I need to prove that for any integers $m$, $n$ $\geq 2$, there exists a non-cyclic group of order $n^{m}$.
I have a result that says that if $G$ is a finite group, and $G = H_{1}\times H_{2}$ then $G$ is cyclic iff both $H_{1}$ and $H_{2}$ are cyclic and $\gcd\left( |H_{1}|,|H_{2}|\right) = 1$.
If I could extend this result for any $G = H_{1} \times H_{2} \times \cdots \times H_{k}$ $\forall k \in \mathbb{N}$, then, could I exhibit $ \displaystyle \prod_{n=1}^{m} Z_{n} $ as such a non-cyclic group of order $n^{m}$? Even though each copy of $Z_{n}$ is cyclic, its direct product won't be, because each copy will have the same order, right?

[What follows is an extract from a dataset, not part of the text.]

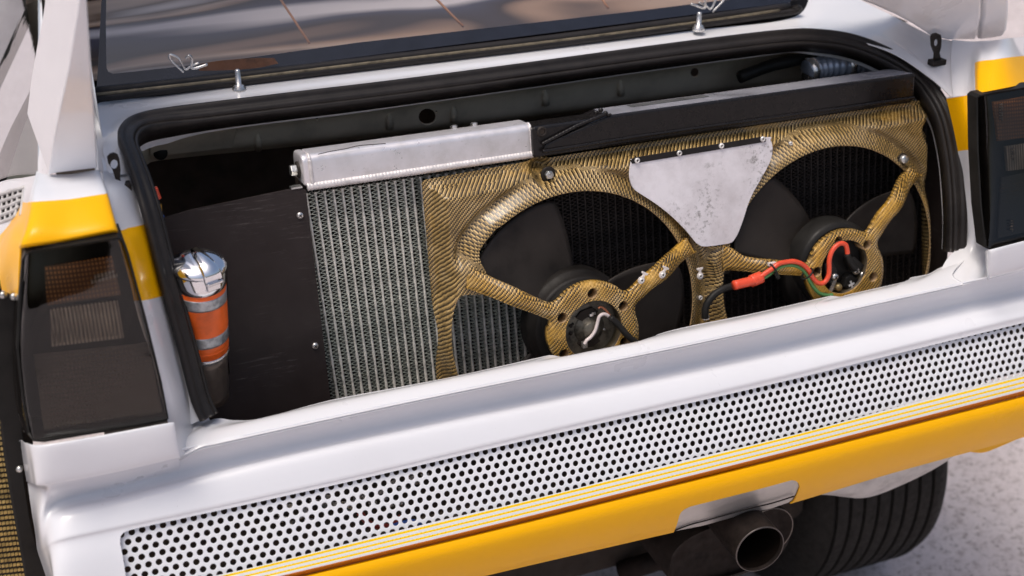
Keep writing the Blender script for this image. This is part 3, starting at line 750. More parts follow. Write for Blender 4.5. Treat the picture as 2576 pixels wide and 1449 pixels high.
# behind the glass: sheet painted with its reflections, seat back, strips for reflected lines
cl = Mat('window_reflection_tones', (.4, .3, .24), .45)
mp_ = cl.n('Mapping'); cl.l(cl.co(), mp_.inputs[0]); mp_.inputs['Rotation'].default_value = (0, 0, -.5); mp_.inputs['Scale'].default_value = (.9, 4.2, 2)
cl.color(cl.ramp(cl.noise(1.5, 2, .4, mp_.outputs[0], .5), [(.33, (.9, .87, .9)), (.40, (.10, .10, .14)), (.47, (.08, .06, .05)), (.51, (.50, .34, .24)), (.56, (.72, .56, .44)), (.62, (.16, .11, .08)), (.70, (.95, .90, .9))]))
sheet('window_reflection_sheet', Net([[V((-.95, 1.5, 1.50)), V((-.4, 1.6, 1.42)), V((.2, 1.5, 1.50)), V((.9, 1.6, 1.44))], [V((-.85, 1.0, 1.33)), V((-.3, 1.1, 1.37)), V((.1, 1.0, 1.33)), V((.7, 1.1, 1.36))], [V((-.82, .60, 1.285)), V((-.2, .60, 1.285)), V((.2, .60, 1.29)), V((.6, .62, 1.285))]]), cl.m, car, nu=30, nv=20)
m_ = MB(); m_.box(V((-.2, 1.75, 1.35)), V((.58, 0, 0)), V((0, .01, 0)), V((0, 0, .4))); m_.build('seat_back', simple('dark_seat_cloth', (.05, .045, .05), .8), car, smooth=False)
for (a, b) in (((700, -10), (778, 108)), ((1090, -10), (1165, 66)), ((1502, -20), (1530, 20))):
    m_ = MB(); m_.tube([onw(a[0], a[1], .02), onw(b[0], b[1], .012)], .0022, 6); m_.build('reflected_line', simple('reflected_copper_tone', (.60, .30, .16), .5), gl)  # coppery strips added as crease lines reflected in the rear glass
# hood pins and spring clips
def pin(x, y, Y, h):
    b = P(x, y, Y); m = MB()
    m.lathe(b, V((0, 0, 1)), [(0, -.002), (.011, -.002), (.011, .003), (.008, .005), (.008, .008), (.0045, .009), (.0045, h), (.003, h+.003), (0, h+.003)], 16)
    return m.build('locking_pin', steel, car)
pin(602, 226, .47, .030); pin(1757, 74, .47, .028)
for nm, (x, y), lab in (('hairpin_clip', (470, 160), 'bent silver spring clip lying by the left end of the rear window'), ('hairpin_clip', (1785, 8), 'silver spring clip on the window rubber above the right pin')):
    k = 1 if x < 1000 else -.9
    pts = [(x-8*k, y+22), (x-36*k, y-4), (x-44*k, y-18), (x-38*k, y-22), (x-20*k, y-12), (x-4*k, y+14), (x+8*k, y+8), (x+30*k, y-2)]
    pts2 = [(x-2*k, y-12), (x+6*k, y-20), (x+13*k, y-10), (x+14*k, y+12), (x+52*k, y+2)]
    t = thing(nm, lab, 'spring clip', P(x, y, .47), 'spring clips on the window rubber')
    cable('wire_loop', pts, .0018, steel, t, .476, seg=8); cable('wire_leg', pts2, .0022, steel, t, .472, seg=8)
# latch tabs
def tab(pts, hole, base, Y):
    m = MB()
    ol = [P(a, b, Y) for a, b in pts]
    c = [SI(0, 0)]
    # ring with the eyelet left open
    hl = [P(a, b, Y) for a, b in hole]
    q = lambda p: (p.x, p.z)
    vv, ff = cdt([q(p) for p in ol], [[q(p) for p in hl]], [], [])
    vs = [V((v.x, Y, v.y)) for v in vv]
    me = mk(vs, [f for f, _, _ in ff]); o = finish('latch_tab', me, steel_dark, car, smooth=False, solid=.004, offset=0)
    b = P(*base, Y); mm = MB(); mm.box(b, V((.014, 0, 0)), V((0, .008, 0)), V((0, 0, .005))); mm.build('tab_foot', steel_dark, o, smooth=False, bevel=.001)
def ell(cx, cy, rx, ry, n=14): return [(cx+rx*math.cos(2*math.pi*k/n), cy+ry*math.sin(2*math.pi*k/n)) for k in range(n)]
tab([(269, 395), (276, 387), (286, 384), (296, 388), (300, 398), (303, 425), (302, 445), (305, 466), (293, 470), (290, 450), (282, 425), (272, 410)], ell(287, 413, 9.5, 12.5), (302, 470), .20)
tab([(2341, 92), (2346, 85), (2356, 83), (2365, 87), (2367, 98), (2366, 118), (2362, 132), (2367, 152), (2349, 154), (2350, 134), (2343, 115)], ell(2354, 107, 6, 9.5), (2357, 156), .27)

# ---- rubber seal round the boot opening
sealp = [(522, 1052, .062), (500, 1000, .075), (474, 900, .095), (447, 800, .11), (420, 700, .125), (395, 600, .145), (374, 520, .165), (352, 450, .20), (330, 390, .245), (317, 352, .285), (322, 326, .32), (348, 306, .35), (400, 293, .365), (500, 280, .372), (760, 248, .375), (1000, 219, .378), (1300, 179, .378), (1700, 124, .378), (1960, 92, .376), (2060, 90, .37), (2150, 104, .352), (2240, 140, .32), (2310, 186, .28), (2355, 240, .235), (2384, 300, .20), (2402, 380, .17), (2411, 460, .145), (2415, 540, .12), (2413, 634, .10)]
path = spline([P(*p) for p in sealp], 7)
cen = sum(path, V())/len(path)
def seal_mesh(prof):
    vs = []; fs = []; n = len(prof)
    for i, p in enumerate(path):
        t = (path[min(i+1, len(path)-1)]-path[max(i-1, 0)]).normalized()
        out = (p-cen); out = (out-t*out.dot(t)).normalized()
        nn = t.cross(out); nn = nn if nn.dot(CAM-p) > 0 else -nn
        for a, b in prof: vs.append(p+out*a+nn*b)
    for i in range(len(path)-1):
        for k in range(n):
            k2 = (k+1) % n; fs.append((i*n+k, i*n+k2, (i+1)*n+k2, (i+1)*n+k))
    fs += [tuple(range(n)), tuple(range((len(path)-1)*n, len(path)*n))[::-1]]
    return vs, fs
prof = [(-.011, -.012), (-.0115, 0), (-.009, .003), (-.004, .0035), (-.001, .002), (.002, .005), (.005, .008), (.009, .0078), (.0112, .004), (.011, -.004), (.006, -.012)]
vs, fs = seal_mesh(prof)
sl = finish('boot_seal', mk(vs, fs), rubber, car)
m_ = MB(); m_.add(*seal_mesh([(-.013, -.03), (-.0165, -.012), (-.0165, -.003), (-.012, -.001), (-.010, -.03)])); m_.build('seal_lip', rubber, sl)

# ---- inside the boot
bk = Net([
 [(330, 330, .42), (420, 312, .43), (800, 262, .44), (1300, 196, .44), (1700, 140, .44), (2050, 108, .44), (2300, 190, .40)],
 [(345, 362, .46), (430, 345, .48), (800, 300, .49), (1300, 234, .49), (1700, 178, .49), (2050, 150, .49), (2300, 230, .46)],
 [(355, 395, .47), (430, 382, .50), (800, 348, .51), (1300, 290, .51), (1700, 236, .51), (2050, 205, .51), (2300, 280, .48)],
 [(365, 415, .50), (430, 400, .54), (800, 362, .56), (1300, 305, .56), (1700, 252, .56), (2050, 220, .56), (2300, 300, .54)]])
sheet('bulkhead', bk, inner_paint, car, nu=60, nv=16, holes=[ell(1075, 294, 22, 21), ell(1098, 281, 3, 3, 8), ell(798, 300, 3.5, 4, 8), ell(1748, 183, 11, 12), ell(1330, 218, 5, 6, 8)], solid=.003)
def onbk(a, b, off=0):
    u, v = bk.inv(a, b); p = bk.at(u, v); return p+(p-CAM).normalized()*(-off)
for x, y in ((648, 350), (978, 300), (1140, 282), (1370, 240), (1560, 215)):
    m_ = MB(); m_.tube([onbk(x, y-14, -.001), onbk(x+1, y, .003), onbk(x+2, y+22, .002)], [.002, .006, .007], 10); m_.build('pressed_rib', inner_paint, car)
m_ = MB(); m_.prism([onbk(a, b, .012) for a, b in ((372, 345), (410, 338), (420, 330), (593, 320), (595, 335), (585, 372), (560, 380), (380, 395))], V((0, .003, 0))); m_.build('bulkhead_bracket', inner_paint, car, smooth=False, bevel=.001)
m_ = MB(); m_.tube(px_spline([(372, 352), (385, 342), (402, 336), (415, 332)], 4, lambda a, b: onbk(a, b, .02)), .004, 8); m_.build('bracket_edge', void_mat, car)
m_ = MB(); m_.lathe(onbk(404, 385, .016), V((0, -1, .2)), [(0, .003), (.004, .003), (.006, .002), (.010, .001), (.011, 0), (.011, -.003)], 16); m_.build('grommet', black_plastic, car)
# cavity walls
m_ = MB()
m_.add([V((-.86, .95, .5)), V((.75, .95, .5)), V((.75, .95, 1.5)), V((-.86, .95, 1.5))], [(0, 1, 2, 3)]); m_.build('cavity_front', cavity_wall, car, smooth=False)
m_ = MB(); m_.add([V((-.86, .08, .62)), V((.75, .08, .62)), V((.75, .95, .62)), V((-.86, .95, .62))], [(0, 1, 2, 3)]); m_.build('boot_floor', void_mat, car, smooth=False)
m_ = MB(); m_.add([V((-.86, .55, 1.235)), V((.75, .55, 1.235)), V((.75, 1.7, 1.235)), V((-.86, 1.7, 1.235))], [(0, 1, 2, 3)]); m_.build('shelf_floor', void_mat, car, smooth=False)
m_ = MB(); m_.add([P(505, 1040, .10)+V((-.004, 0, -.3)), P(340, 370, .31)+V((-.02, 0, 0)), P(340, 370, .31)+V((-.02, .6, .02)), P(505, 1040, .10)+V((-.06, .8, -.3))], [(0, 1, 2, 3)]); m_.build('boot_side', void_mat, car, smooth=False)
m_ = MB(); m_.add([P(2410, 640, .12)+V((.006, 0, -.3)), P(2398, 400, .19)+V((.006, 0, 0)), P(2330, 210, .29)+V((.02, 0, .02)), P(2330, 210, .29)+V((.03, .6, .02)), P(2410, 640, .12)+V((.05, .8, -.3))], [(0, 1, 2, 3, 4)]); m_.build('boot_side', board_mat, car, smooth=False)

# ---- tail lamps
def lamp(front, depthv, name, kids, grow=.004):
    m = MB(); pts = [P(*p) for p in front]
    back = [p+depthv for p in pts]
    n = len(pts); vs = pts+back
    fs = [tuple(range(n, 2*n))]+[(i, (i+1) % n, (i+1) % n+n, i+n) for i in range(n)]
    m.add(vs, fs); o = m.build(name, black_plastic, car, smooth=False, solid=.003, offset=0)
    return o
fL = [(58, 655, .085), (66, 640, .075), (80, 634, .068), (180, 619, .058), (296, 600, .055), (308, 604, .055), (322, 640, .052), (365, 800, .036), (404, 960, .020), (422, 1052, .008), (415, 1058, .007), (260, 1085, .006), (110, 1110, .012), (84, 1108, .022), (72, 1090, .030), (52, 960, .045), (44, 880, .055), (50, 760, .070)]
lp = lamp(fL, V((.0, .055, 0)), 'tail_lamp', None)
cov = Net([
 [(44, 652, .12), (60, 644, .085), (82, 636, .066), (180, 620, .056), (300, 602, .052)],
 [(36, 770, .11), (52, 765, .070), (84, 760, .052), (200, 745, .042), (338, 725, .040)],
 [(32, 880, .10), (46, 885, .058), (88, 890, .040), (220, 872, .030), (370, 848, .028)],
 [(38, 1000, .09), (58, 1010, .044), (96, 1015, .026), (240, 990, .017), (400, 955, .015)],
 [(58, 1085, .08), (76, 1098, .034), (108, 1106, .0165), (262, 1082, .0085), (421, 1053, .0065)]])
sheet('lamp_cover', cov, smoked, lp, nu=30, nv=30, solid=.002)
def lens_box(pts, off, name, mat, par, d=.012, bev=.002):
    m = MB(); m.prism([P(a, b, off) for a, b in pts], V((0, d, 0))); return m.build(name, mat, par, smooth=False, bevel=bev)
def lens_on(net, pts, mat, par, name, deep=.012, d=.006):
    (ax_, ay), (bx, by), (cx, cy), (dx, dy) = pts; rows_ = []
    for j in range(4):
        r = []
        for i in range(4):
            s_, t = i/3, j/3
            x = (ax_*(1-s_)+bx*s_)*(1-t)+(dx*(1-s_)+cx*s_)*t; y = (ay*(1-s_)+by*s_)*(1-t)+(dy*(1-s_)+cy*s_)*t
            u, v = net.inv(x, y); q = net.at(u, v); r.append(q+(q-CAM).normalized()*deep)
        rows_.append(r)
    return sheet(name, Net(rows_), mat, par, nu=12, nv=12, solid=d)
lens_on(cov, [(112, 672), (282, 645), (304, 742), (118, 768)], amber, lp, 'amber_lens')
lens_on(cov, [(126, 780), (296, 757), (312, 850), (130, 872)], clear_lens, lp, 'reversing_lens')
lens_on(cov, [(84, 892), (372, 862), (410, 1044), (112, 1092)], red_lens, lp, 'red_lens', .016)
def on(net, a, c, deep):
    u, v = net.inv(a, c); s_ = net.at(u, v); return s_+(s_-CAM).normalized()*deep
for k in range(14):
    x = 134+k*12; m_ = MB(); m_.tube([on(cov, x, 782-k*1.65, .0115), on(cov, x+4, 864-k*1.6, .0115)], .0016, 6); m_.build('lens_rib', clear_lens, lp)
m_ = MB(); m_.box(on(cov, 262, 700, .010), V((.016, 0, .002)), V((0, .002, 0)), V((0, 0, .002))); m_.box(on(cov, 262, 690, .010), V((.012, 0, .0015)), V((0, .002, 0)), V((0, 0, .0015))); m_.build('moulded_lettering', clear_lens, lp, smooth=False)
fR = [(2458, 246, .115), (2466, 240, .112), (2576, 222, .105), (2760, 190, .105), (2760, 560, .02), (2576, 604, .022), (2492, 627, .030), (2480, 622, .034), (2468, 520, .055), (2460, 380, .085)]
rp_ = lamp(fR, V((0, .022, 0)), 'tail_lamp', None)
covr = Net([
 [(2460, 246, .13), (2486, 240, .108), (2576, 225, .10), (2760, 192, .10)],
 [(2462, 380, .10), (2500, 370, .082), (2580, 352, .074), (2760, 318, .074)],
 [(2470, 510, .07), (2508, 505, .052), (2585, 488, .046), (2760, 448, .046)],
 [(2481, 620, .045), (2492, 625, .028), (2580, 603, .018), (2760, 560, .018)]])
sheet('lamp_cover', covr, smoked, rp_, nu=24, nv=24, solid=.002)
lens_on(covr, [(2500, 256), (2700, 222), (2700, 330), (2512, 355)], amber, rp_, 'amber_lens')
lens_on(covr, [(2530, 368), (2700, 342), (2700, 410), (2536, 430)], clear_lens, rp_, 'reversing_lens')
lens_on(covr, [(2520, 446), (2700, 408), (2700, 556), (2510, 600)], red_lens, rp_, 'red_lens', .014)
for x, y, n in ((2518, 262, 6), (2548, 376, 4), (2545, 555, 4)):
    m_ = MB()
    for k in range(n):
        m_.box(on(covr, x, y+k*7, .009), V((.0028, 0, 0)), V((0, .001, 0)), V((0, 0, .0011)))
        if k % 2: m_.box(on(covr, x+3, y+k*7+3, .009), V((.0008, 0, 0)), V((0, .001, 0)), V((0, 0, .002)))
    m_.build('moulded_lettering', clear_lens, rp_, smooth=False)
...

If this isn't the best way to prove this, what is the best way? Thank you.
Yes, this is correct. In order for a group $G$ to be cyclic, we need an element of order $|G|$.
In the case of $\prod_{k=1}^{m} \mathbb{Z}_{n}$, $m$ copies of the cyclic group $\mathbb{Z}_n$, every element has order that divides $n$. So no element has order $n^m \gt n$ since $n,m \ge 2$.